> Recorded data:
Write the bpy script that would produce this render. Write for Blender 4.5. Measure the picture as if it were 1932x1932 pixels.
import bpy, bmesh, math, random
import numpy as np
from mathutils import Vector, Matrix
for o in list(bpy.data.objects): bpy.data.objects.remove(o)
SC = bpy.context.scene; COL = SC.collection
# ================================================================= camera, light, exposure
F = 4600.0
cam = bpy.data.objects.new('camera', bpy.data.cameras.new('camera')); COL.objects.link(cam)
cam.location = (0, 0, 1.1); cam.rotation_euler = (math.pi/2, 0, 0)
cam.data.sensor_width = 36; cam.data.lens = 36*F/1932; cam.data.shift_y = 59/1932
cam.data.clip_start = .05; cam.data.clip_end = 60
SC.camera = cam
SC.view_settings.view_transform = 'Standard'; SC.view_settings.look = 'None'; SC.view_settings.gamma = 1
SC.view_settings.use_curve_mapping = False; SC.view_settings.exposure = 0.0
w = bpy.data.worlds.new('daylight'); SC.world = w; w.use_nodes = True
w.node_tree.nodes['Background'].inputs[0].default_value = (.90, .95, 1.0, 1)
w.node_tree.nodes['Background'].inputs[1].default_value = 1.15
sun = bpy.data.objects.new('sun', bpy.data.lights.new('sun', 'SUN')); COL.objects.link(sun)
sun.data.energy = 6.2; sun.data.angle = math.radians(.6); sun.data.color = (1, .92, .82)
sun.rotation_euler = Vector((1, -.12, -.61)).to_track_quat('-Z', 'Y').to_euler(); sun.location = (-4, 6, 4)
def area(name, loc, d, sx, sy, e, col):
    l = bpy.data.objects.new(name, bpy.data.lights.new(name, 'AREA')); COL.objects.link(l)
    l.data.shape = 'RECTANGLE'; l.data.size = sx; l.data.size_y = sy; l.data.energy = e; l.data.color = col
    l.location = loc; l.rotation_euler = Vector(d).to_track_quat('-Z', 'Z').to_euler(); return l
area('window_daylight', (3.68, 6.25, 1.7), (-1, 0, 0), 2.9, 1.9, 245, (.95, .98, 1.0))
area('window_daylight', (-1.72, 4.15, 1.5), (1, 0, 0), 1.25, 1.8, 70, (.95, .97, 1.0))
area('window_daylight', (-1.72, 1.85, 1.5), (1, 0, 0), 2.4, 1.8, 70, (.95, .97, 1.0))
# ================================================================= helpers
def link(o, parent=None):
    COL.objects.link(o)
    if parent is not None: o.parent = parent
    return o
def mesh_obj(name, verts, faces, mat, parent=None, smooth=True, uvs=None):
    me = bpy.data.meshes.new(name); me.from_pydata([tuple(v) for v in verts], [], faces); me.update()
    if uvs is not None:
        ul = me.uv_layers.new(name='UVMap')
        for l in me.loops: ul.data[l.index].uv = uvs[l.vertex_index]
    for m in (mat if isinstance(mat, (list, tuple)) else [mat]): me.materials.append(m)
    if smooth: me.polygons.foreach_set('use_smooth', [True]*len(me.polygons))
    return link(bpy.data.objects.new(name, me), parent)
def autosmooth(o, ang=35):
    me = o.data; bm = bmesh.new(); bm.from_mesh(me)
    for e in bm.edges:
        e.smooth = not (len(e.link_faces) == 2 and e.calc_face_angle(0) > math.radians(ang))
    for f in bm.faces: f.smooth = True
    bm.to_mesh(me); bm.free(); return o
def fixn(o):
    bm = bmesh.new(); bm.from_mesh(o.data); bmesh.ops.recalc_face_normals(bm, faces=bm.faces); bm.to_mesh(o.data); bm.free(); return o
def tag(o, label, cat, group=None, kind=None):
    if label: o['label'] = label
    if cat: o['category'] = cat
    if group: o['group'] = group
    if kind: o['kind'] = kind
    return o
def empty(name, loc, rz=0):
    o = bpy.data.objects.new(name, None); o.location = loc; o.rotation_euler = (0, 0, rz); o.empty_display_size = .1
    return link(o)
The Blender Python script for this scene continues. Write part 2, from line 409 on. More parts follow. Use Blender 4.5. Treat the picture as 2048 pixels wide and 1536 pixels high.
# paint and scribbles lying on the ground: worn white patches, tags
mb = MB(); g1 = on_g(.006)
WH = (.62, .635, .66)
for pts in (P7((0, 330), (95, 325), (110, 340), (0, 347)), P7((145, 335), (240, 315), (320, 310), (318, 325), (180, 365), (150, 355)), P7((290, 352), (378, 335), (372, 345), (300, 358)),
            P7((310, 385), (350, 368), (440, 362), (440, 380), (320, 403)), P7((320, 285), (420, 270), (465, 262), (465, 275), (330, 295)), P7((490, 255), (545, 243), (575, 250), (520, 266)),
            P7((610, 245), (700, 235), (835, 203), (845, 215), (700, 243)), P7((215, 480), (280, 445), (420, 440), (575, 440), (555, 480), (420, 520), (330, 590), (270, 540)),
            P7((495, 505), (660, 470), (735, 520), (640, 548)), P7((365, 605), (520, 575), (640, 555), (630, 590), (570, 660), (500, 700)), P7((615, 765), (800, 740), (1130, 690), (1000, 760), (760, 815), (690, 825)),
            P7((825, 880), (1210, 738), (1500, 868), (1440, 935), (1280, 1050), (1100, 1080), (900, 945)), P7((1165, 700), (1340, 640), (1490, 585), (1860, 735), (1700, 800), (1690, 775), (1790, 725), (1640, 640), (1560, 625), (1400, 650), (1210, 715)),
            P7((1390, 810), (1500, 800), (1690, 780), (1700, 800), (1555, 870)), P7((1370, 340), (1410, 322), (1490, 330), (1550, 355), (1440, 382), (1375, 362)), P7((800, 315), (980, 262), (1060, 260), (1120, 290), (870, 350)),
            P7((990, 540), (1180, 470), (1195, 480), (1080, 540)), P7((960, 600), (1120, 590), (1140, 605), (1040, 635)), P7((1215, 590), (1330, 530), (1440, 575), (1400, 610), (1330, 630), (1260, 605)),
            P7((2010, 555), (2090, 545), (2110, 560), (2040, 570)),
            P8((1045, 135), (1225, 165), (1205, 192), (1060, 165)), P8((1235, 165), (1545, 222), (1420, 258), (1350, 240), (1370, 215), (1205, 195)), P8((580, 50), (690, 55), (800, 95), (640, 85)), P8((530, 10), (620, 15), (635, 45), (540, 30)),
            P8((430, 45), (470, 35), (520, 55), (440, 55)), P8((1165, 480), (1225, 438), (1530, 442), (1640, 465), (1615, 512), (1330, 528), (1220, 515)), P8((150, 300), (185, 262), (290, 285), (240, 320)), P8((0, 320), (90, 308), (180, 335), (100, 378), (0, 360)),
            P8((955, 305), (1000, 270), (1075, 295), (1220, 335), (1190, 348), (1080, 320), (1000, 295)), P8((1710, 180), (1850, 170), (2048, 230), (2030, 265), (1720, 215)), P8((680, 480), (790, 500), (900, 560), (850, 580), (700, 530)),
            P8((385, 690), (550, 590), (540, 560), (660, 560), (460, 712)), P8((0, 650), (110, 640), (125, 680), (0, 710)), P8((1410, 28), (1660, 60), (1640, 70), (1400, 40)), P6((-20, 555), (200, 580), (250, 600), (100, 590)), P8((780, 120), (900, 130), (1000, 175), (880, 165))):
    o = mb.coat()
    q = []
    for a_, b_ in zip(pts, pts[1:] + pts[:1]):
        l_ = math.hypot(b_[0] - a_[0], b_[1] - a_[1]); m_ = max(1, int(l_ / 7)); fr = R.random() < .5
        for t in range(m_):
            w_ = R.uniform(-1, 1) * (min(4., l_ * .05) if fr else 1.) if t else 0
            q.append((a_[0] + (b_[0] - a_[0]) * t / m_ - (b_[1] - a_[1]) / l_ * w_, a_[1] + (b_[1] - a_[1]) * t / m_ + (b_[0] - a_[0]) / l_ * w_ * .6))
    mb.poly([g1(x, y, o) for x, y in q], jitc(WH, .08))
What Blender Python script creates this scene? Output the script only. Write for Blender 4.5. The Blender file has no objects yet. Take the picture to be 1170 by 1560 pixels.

> Prompt:
Report each line in the data that holds the word "scene".

> Task response:
SC = bpy.context.scene; COL = SC.collection
The Blender Python script for this scene continues. Write part 2, from line 409 on. More parts follow. Use Blender 4.5. Treat the picture as 2048 pixels wide and 1536 pixels high.
What Blender Python script creates this scene? Output the script only. Write for Blender 4.5. The Blender file has no objects yet. Take the picture to be 1170 by 1560 pixels.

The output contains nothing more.